DIRECTION:
Extract the complete listing and repeat it word for word.

═══ DATASET EXCERPT ═══

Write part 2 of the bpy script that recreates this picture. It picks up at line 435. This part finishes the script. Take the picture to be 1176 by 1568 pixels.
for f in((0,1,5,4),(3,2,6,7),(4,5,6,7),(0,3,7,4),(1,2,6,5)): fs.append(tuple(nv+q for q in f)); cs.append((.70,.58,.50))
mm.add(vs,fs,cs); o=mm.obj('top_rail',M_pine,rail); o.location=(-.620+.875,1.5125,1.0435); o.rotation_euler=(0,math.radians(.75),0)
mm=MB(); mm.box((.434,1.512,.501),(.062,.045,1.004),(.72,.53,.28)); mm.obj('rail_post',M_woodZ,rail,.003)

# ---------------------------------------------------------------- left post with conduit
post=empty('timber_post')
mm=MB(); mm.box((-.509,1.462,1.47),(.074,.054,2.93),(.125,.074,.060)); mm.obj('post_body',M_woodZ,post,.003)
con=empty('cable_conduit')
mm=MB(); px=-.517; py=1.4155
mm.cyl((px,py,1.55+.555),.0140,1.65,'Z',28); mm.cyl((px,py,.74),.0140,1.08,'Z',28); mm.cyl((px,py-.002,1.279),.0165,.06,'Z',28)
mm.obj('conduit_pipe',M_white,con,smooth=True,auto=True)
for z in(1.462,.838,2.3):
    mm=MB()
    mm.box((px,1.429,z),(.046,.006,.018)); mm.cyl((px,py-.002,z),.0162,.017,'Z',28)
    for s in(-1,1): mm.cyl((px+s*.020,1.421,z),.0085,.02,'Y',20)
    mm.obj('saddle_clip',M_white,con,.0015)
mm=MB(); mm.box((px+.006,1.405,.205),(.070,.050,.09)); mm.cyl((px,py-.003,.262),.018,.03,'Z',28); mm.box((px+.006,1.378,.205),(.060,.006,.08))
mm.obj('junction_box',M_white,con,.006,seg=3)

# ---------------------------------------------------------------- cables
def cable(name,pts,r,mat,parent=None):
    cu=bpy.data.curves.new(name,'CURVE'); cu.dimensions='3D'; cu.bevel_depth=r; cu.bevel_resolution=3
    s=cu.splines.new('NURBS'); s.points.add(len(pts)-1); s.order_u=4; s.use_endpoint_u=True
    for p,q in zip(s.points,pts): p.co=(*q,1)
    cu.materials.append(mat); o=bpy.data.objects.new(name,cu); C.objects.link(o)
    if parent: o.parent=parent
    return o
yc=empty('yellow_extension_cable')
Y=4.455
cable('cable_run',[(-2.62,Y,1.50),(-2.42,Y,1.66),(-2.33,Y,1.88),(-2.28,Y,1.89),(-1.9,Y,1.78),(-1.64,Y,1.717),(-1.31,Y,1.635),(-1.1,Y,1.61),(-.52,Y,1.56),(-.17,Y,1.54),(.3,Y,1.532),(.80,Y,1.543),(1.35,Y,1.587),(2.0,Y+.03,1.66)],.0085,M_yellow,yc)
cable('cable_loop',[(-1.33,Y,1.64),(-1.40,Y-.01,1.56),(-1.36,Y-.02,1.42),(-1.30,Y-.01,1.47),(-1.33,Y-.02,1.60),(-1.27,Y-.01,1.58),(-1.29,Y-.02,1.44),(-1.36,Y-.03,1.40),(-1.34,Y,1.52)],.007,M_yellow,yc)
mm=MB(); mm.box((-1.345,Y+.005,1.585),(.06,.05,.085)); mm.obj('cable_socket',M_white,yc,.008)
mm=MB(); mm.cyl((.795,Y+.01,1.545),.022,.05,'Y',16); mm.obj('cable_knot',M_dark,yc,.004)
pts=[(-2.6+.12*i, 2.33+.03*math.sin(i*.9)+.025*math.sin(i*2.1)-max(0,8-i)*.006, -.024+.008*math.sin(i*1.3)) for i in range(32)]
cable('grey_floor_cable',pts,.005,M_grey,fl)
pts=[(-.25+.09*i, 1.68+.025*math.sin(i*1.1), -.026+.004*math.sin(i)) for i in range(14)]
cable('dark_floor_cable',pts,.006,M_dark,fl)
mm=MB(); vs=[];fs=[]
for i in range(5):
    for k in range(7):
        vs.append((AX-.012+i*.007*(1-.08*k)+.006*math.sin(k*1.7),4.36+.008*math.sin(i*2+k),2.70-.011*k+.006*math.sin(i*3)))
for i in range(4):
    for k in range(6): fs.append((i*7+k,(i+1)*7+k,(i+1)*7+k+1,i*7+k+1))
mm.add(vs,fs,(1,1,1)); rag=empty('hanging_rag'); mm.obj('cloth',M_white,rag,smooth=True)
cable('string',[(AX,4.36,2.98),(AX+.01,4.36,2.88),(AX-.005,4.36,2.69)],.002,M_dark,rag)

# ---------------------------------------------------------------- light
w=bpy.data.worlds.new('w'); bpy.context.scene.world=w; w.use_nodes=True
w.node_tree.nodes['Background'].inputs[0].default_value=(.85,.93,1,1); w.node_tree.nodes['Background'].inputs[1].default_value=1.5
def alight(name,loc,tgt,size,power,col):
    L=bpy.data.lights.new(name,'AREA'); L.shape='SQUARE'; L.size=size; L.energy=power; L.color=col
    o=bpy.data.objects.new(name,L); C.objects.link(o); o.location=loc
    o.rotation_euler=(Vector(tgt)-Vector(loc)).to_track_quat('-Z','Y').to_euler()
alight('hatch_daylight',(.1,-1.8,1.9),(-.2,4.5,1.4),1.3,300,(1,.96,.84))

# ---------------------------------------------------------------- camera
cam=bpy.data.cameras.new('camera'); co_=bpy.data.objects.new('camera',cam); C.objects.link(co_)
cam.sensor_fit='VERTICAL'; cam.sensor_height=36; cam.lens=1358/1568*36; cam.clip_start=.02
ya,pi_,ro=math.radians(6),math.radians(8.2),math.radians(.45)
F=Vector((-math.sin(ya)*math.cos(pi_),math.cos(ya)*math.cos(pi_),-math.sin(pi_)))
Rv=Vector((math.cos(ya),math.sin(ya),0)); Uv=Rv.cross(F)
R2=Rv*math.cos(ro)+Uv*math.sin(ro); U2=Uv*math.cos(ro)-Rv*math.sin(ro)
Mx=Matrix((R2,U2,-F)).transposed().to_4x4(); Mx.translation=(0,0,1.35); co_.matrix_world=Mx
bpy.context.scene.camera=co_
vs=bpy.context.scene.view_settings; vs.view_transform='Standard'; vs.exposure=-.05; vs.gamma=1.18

═══

ANSWER BELOW:
Write part 2 of the bpy script that recreates this picture. It picks up at line 435. This part finishes the script. Take the picture to be 1176 by 1568 pixels.
for f in((0,1,5,4),(3,2,6,7),(4,5,6,7),(0,3,7,4),(1,2,6,5)): fs.append(tuple(nv+q for q in f)); cs.append((.70,.58,.50))
mm.add(vs,fs,cs); o=mm.obj('top_rail',M_pine,rail); o.location=(-.620+.875,1.5125,1.0435); o.rotation_euler=(0,math.radians(.75),0)
mm=MB(); mm.box((.434,1.512,.501),(.062,.045,1.004),(.72,.53,.28)); mm.obj('rail_post',M_woodZ,rail,.003)

# ---------------------------------------------------------------- left post with conduit
post=empty('timber_post')
mm=MB(); mm.box((-.509,1.462,1.47),(.074,.054,2.93),(.125,.074,.060)); mm.obj('post_body',M_woodZ,post,.003)
con=empty('cable_conduit')
mm=MB(); px=-.517; py=1.4155
mm.cyl((px,py,1.55+.555),.0140,1.65,'Z',28); mm.cyl((px,py,.74),.0140,1.08,'Z',28); mm.cyl((px,py-.002,1.279),.0165,.06,'Z',28)
mm.obj('conduit_pipe',M_white,con,smooth=True,auto=True)
for z in(1.462,.838,2.3):
    mm=MB()
    mm.box((px,1.429,z),(.046,.006,.018)); mm.cyl((px,py-.002,z),.0162,.017,'Z',28)
    for s in(-1,1): mm.cyl((px+s*.020,1.421,z),.0085,.02,'Y',20)
    mm.obj('saddle_clip',M_white,con,.0015)
mm=MB(); mm.box((px+.006,1.405,.205),(.070,.050,.09)); mm.cyl((px,py-.003,.262),.018,.03,'Z',28); mm.box((px+.006,1.378,.205),(.060,.006,.08))
mm.obj('junction_box',M_white,con,.006,seg=3)

# ---------------------------------------------------------------- cables
def cable(name,pts,r,mat,parent=None):
    cu=bpy.data.curves.new(name,'CURVE'); cu.dimensions='3D'; cu.bevel_depth=r; cu.bevel_resolution=3
    s=cu.splines.new('NURBS'); s.points.add(len(pts)-1); s.order_u=4; s.use_endpoint_u=True
    for p,q in zip(s.points,pts): p.co=(*q,1)
    cu.materials.append(mat); o=bpy.data.objects.new(name,cu); C.objects.link(o)
    if parent: o.parent=parent
    return o
yc=empty('yellow_extension_cable')
Y=4.455
cable('cable_run',[(-2.62,Y,1.50),(-2.42,Y,1.66),(-2.33,Y,1.88),(-2.28,Y,1.89),(-1.9,Y,1.78),(-1.64,Y,1.717),(-1.31,Y,1.635),(-1.1,Y,1.61),(-.52,Y,1.56),(-.17,Y,1.54),(.3,Y,1.532),(.80,Y,1.543),(1.35,Y,1.587),(2.0,Y+.03,1.66)],.0085,M_yellow,yc)
cable('cable_loop',[(-1.33,Y,1.64),(-1.40,Y-.01,1.56),(-1.36,Y-.02,1.42),(-1.30,Y-.01,1.47),(-1.33,Y-.02,1.60),(-1.27,Y-.01,1.58),(-1.29,Y-.02,1.44),(-1.36,Y-.03,1.40),(-1.34,Y,1.52)],.007,M_yellow,yc)
mm=MB(); mm.box((-1.345,Y+.005,1.585),(.06,.05,.085)); mm.obj('cable_socket',M_white,yc,.008)
mm=MB(); mm.cyl((.795,Y+.01,1.545),.022,.05,'Y',16); mm.obj('cable_knot',M_dark,yc,.004)
pts=[(-2.6+.12*i, 2.33+.03*math.sin(i*.9)+.025*math.sin(i*2.1)-max(0,8-i)*.006, -.024+.008*math.sin(i*1.3)) for i in range(32)]
cable('grey_floor_cable',pts,.005,M_grey,fl)
pts=[(-.25+.09*i, 1.68+.025*math.sin(i*1.1), -.026+.004*math.sin(i)) for i in range(14)]
cable('dark_floor_cable',pts,.006,M_dark,fl)
mm=MB(); vs=[];fs=[]
for i in range(5):
    for k in range(7):
        vs.append((AX-.012+i*.007*(1-.08*k)+.006*math.sin(k*1.7),4.36+.008*math.sin(i*2+k),2.70-.011*k+.006*math.sin(i*3)))
for i in range(4):
    for k in range(6): fs.append((i*7+k,(i+1)*7+k,(i+1)*7+k+1,i*7+k+1))
mm.add(vs,fs,(1,1,1)); rag=empty('hanging_rag'); mm.obj('cloth',M_white,rag,smooth=True)
cable('string',[(AX,4.36,2.98),(AX+.01,4.36,2.88),(AX-.005,4.36,2.69)],.002,M_dark,rag)

# ---------------------------------------------------------------- light
w=bpy.data.worlds.new('w'); bpy.context.scene.world=w; w.use_nodes=True
w.node_tree.nodes['Background'].inputs[0].default_value=(.85,.93,1,1); w.node_tree.nodes['Background'].inputs[1].default_value=1.5
def alight(name,loc,tgt,size,power,col):
    L=bpy.data.lights.new(name,'AREA'); L.shape='SQUARE'; L.size=size; L.energy=power; L.color=col
    o=bpy.data.objects.new(name,L); C.objects.link(o); o.location=loc
    o.rotation_euler=(Vector(tgt)-Vector(loc)).to_track_quat('-Z','Y').to_euler()
alight('hatch_daylight',(.1,-1.8,1.9),(-.2,4.5,1.4),1.3,300,(1,.96,.84))

# ---------------------------------------------------------------- camera
cam=bpy.data.cameras.new('camera'); co_=bpy.data.objects.new('camera',cam); C.objects.link(co_)
cam.sensor_fit='VERTICAL'; cam.sensor_height=36; cam.lens=1358/1568*36; cam.clip_start=.02
ya,pi_,ro=math.radians(6),math.radians(8.2),math.radians(.45)
F=Vector((-math.sin(ya)*math.cos(pi_),math.cos(ya)*math.cos(pi_),-math.sin(pi_)))
Rv=Vector((math.cos(ya),math.sin(ya),0)); Uv=Rv.cross(F)
R2=Rv*math.cos(ro)+Uv*math.sin(ro); U2=Uv*math.cos(ro)-Rv*math.sin(ro)
Mx=Matrix((R2,U2,-F)).transposed().to_4x4(); Mx.translation=(0,0,1.35); co_.matrix_world=Mx
bpy.context.scene.camera=co_
vs=bpy.context.scene.view_settings; vs.view_transform='Standard'; vs.exposure=-.05; vs.gamma=1.18